Las Vegas Sun

April 30, 2024

Realtors’ numbers show need for stimulus

A stimulus for the housing market can’t come soon enough for Las Vegas.

Home sales slowed in January as prices continued to fall, according to statistics released by the Greater Las Vegas Association of Realtors.

Median home prices fell 8.6 percent in January to $160,000 and show no sign of abating. The price is 49 percent below the market high of $315,000 recorded by the Realtors group in June 2006. Prices have fallen 36 percent since January 2008.

In January the 2,224 sales were an 11 percent decline from December. Sales, however, are still ahead of January 2008 by 126 percent, according to the Realtors group, which tracks all home sales using the Multiple Listing Service.

January is usually one of the slowest months for home buying, association President Sue Naumann said. But she said she was encouraged by sales so far ahead of last’s year pace.

“While we’d like to see home prices stabilize soon, we’re at least encouraged to see the number of homes listed for sale remaining stable month after month,” Naumann said.

Dennis Smith, president of Home Builders Research, said he sees the drop in sales as a sign that homeowners are waiting for the government to take action and concerns about the broader economy.

“If you don’t have job growth, you aren’t going to sell houses,” Smith said. “If people are losing their jobs, you shouldn’t expect much in terms of housing sales.”

The decline in home prices is exacerbated by foreclosures, Naumann said. More than three out of four homes sold in January were owned by banks, she said.

“Lenders are selling these bank-owned homes at such low prices that it drives down the price of all properties in the area,” Naumann said.

The release of the statistics Feb. 10 came as the Treasury Department announced it would devote $50 billion in federal funds to stem foreclosures.

Smith said that could be important because listings could rise in the coming months as banks are holding back on putting homes on the market. There could be as many as 27,000 homes in the hands of banks, and that will put more downward pressure on prices, he said.

“I still think it is going to be the end of this year before prices flatten, and we won’t see improvement until next year,” Smith said. “I don’t know how low it can go ... No one does.”

The version of the stimulus bill approved by the Senate, meanwhile, creates a tax credit worth 10 percent of the value of a new or existing home with a cap of $15,000, up from the current $7,500 first-time home buyer tax credit. The credit wouldn’t have to be repaid as long as the homeowner stays in their house for three years.

“That is not going to change anything overnight, but it is a step in the right direction,” Smith said.

The inventory of single-family homes dipped slightly in January even though there was a jump in new listings. At the end of January, 21,935 homes were listed, a 1 percent drop from December, the Realtors group reported.

The 5,002 new listings in January were nearly 10 percent more than December. The median price of those listings was $174,900, a 3 percent increase over what homeowners were seeing in December.

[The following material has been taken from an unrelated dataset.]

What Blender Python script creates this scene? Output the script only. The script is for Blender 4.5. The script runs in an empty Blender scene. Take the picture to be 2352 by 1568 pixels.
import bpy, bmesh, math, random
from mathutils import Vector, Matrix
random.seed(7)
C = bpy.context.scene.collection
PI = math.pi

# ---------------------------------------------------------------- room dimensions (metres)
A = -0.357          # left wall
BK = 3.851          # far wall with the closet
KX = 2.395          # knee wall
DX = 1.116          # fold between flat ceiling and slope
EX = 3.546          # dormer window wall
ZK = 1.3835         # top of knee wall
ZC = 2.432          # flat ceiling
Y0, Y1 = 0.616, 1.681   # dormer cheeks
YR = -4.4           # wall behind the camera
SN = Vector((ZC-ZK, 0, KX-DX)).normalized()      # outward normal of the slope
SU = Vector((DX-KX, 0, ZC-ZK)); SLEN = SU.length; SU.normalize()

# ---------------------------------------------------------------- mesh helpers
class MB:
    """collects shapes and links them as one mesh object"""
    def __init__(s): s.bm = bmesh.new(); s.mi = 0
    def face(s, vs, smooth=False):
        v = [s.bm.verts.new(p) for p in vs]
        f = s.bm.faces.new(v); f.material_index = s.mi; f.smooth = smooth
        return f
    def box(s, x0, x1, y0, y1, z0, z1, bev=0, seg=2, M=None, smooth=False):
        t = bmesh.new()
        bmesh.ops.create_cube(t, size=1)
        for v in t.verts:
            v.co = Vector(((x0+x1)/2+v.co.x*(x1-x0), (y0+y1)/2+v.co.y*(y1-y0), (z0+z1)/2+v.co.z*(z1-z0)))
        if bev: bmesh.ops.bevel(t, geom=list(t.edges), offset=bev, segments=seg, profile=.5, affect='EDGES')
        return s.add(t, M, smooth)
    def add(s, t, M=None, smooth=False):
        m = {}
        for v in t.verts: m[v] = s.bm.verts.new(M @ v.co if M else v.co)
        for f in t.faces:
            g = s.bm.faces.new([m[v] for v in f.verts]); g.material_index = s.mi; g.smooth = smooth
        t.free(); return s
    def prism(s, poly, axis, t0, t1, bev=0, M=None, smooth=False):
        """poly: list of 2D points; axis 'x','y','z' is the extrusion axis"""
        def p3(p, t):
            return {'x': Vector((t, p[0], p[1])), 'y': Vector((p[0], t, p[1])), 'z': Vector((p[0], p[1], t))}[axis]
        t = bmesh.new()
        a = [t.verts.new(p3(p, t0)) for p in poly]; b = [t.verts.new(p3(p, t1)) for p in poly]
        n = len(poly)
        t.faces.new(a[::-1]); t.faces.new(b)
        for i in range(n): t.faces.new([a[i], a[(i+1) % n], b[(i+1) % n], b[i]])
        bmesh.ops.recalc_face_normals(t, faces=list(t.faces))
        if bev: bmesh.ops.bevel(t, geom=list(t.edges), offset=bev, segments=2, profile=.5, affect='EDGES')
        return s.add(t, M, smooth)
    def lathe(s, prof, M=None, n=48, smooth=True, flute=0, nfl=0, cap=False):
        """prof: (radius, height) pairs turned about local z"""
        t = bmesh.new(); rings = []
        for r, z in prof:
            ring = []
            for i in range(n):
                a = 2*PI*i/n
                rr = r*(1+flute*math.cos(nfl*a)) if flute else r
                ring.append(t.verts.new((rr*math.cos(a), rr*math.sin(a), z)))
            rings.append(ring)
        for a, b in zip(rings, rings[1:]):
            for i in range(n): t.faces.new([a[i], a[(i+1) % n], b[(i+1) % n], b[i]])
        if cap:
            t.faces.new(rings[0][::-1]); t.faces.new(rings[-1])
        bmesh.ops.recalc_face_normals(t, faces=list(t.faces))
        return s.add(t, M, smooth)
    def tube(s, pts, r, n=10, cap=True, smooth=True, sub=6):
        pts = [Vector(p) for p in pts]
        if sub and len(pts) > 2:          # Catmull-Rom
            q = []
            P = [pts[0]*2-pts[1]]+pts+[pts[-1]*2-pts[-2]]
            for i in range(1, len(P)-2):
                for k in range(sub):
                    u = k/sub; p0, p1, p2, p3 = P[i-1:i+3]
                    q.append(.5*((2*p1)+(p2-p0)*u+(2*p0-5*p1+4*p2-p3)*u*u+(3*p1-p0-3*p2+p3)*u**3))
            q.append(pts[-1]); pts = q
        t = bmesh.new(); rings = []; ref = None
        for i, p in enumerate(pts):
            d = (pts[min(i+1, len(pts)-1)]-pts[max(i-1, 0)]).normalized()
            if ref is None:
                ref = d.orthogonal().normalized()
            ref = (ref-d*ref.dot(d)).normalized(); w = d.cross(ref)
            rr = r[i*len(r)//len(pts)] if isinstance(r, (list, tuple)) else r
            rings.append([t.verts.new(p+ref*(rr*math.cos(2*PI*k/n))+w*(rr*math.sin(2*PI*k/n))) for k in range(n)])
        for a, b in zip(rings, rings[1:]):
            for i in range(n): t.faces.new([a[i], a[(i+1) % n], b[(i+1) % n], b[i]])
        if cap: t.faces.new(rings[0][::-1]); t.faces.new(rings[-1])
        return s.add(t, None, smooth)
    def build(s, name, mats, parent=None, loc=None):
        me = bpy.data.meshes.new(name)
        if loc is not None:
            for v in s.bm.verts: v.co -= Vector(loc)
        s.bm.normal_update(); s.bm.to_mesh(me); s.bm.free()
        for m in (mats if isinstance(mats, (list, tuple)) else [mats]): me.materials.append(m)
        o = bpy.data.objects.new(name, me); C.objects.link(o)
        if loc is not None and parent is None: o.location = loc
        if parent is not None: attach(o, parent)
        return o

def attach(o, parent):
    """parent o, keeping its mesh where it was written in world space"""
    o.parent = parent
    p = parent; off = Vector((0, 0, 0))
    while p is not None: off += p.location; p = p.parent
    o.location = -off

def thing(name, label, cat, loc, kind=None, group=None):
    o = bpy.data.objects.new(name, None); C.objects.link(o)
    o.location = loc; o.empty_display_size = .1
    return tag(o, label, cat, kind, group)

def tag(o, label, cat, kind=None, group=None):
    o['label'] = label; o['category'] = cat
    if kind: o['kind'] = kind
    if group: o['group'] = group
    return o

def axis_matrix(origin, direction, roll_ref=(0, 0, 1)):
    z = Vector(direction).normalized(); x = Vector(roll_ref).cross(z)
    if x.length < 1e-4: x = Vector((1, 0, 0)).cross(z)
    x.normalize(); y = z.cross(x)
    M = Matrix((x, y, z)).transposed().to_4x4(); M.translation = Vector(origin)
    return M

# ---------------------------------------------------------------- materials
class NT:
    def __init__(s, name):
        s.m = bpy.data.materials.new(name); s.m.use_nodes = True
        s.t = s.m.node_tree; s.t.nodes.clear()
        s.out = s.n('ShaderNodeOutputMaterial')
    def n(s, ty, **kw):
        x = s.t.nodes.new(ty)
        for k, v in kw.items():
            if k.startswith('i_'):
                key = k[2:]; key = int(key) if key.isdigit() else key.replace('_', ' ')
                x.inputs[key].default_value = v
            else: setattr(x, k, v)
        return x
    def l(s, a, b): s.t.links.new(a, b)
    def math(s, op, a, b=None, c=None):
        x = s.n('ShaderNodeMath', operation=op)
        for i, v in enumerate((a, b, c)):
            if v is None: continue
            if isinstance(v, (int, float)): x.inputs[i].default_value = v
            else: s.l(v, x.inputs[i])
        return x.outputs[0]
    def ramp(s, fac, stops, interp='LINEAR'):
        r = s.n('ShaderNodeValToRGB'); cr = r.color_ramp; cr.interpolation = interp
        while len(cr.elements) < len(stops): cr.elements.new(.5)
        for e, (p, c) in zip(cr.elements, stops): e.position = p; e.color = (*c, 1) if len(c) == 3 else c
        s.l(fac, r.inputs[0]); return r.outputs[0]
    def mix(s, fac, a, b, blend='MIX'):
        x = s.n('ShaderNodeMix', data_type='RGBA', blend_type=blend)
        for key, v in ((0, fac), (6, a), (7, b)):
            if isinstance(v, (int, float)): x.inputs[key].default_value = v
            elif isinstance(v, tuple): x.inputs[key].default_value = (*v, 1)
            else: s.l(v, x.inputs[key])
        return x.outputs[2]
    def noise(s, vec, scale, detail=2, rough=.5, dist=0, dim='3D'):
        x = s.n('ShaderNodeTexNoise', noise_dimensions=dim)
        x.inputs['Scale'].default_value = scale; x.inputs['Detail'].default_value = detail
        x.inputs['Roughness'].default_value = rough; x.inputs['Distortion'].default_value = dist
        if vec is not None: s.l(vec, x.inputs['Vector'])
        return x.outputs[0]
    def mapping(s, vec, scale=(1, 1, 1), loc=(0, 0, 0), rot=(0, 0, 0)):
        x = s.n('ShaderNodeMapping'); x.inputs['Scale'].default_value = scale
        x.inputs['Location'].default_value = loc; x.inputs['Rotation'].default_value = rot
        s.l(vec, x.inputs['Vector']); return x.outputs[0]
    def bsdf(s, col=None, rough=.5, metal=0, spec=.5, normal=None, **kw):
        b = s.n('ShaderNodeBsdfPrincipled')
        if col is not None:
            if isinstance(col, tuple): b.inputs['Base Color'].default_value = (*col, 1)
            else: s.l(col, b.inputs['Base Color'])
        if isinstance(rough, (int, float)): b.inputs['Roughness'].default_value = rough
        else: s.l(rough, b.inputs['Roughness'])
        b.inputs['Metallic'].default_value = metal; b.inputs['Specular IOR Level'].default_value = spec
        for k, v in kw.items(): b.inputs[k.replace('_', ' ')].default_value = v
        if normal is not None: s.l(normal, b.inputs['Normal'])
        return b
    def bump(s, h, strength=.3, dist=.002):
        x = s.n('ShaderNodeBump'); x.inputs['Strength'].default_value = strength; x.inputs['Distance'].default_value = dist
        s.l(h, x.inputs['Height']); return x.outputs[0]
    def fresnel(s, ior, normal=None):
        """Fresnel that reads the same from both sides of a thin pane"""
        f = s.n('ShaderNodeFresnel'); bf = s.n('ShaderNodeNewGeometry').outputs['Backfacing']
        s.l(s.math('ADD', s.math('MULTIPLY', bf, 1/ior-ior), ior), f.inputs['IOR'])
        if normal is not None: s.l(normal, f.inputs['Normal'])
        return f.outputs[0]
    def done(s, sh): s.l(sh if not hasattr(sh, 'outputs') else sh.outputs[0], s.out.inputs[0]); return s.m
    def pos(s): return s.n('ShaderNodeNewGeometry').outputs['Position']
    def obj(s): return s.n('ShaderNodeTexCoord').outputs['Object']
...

Smith said he expects the number of listings to increase because people are losing their jobs.

“We have had a lot of people not listing their homes and waiting for the market to change,” Smith said. “Common sense would tell us because we have had so many jobs being lost, that houses are going to come up for sale and people will be in default.”

In the condominium and town-house market, 440 units sold in January, a decline of 3.3 percent from December. Sales, however, are up 162 percent compared with January 2008.

The inventory was 5,527 units, a half-percent jump over December, with 1,211 new listings in January, a 12 percent increase compared with December. The median price of those new listings was $99,900.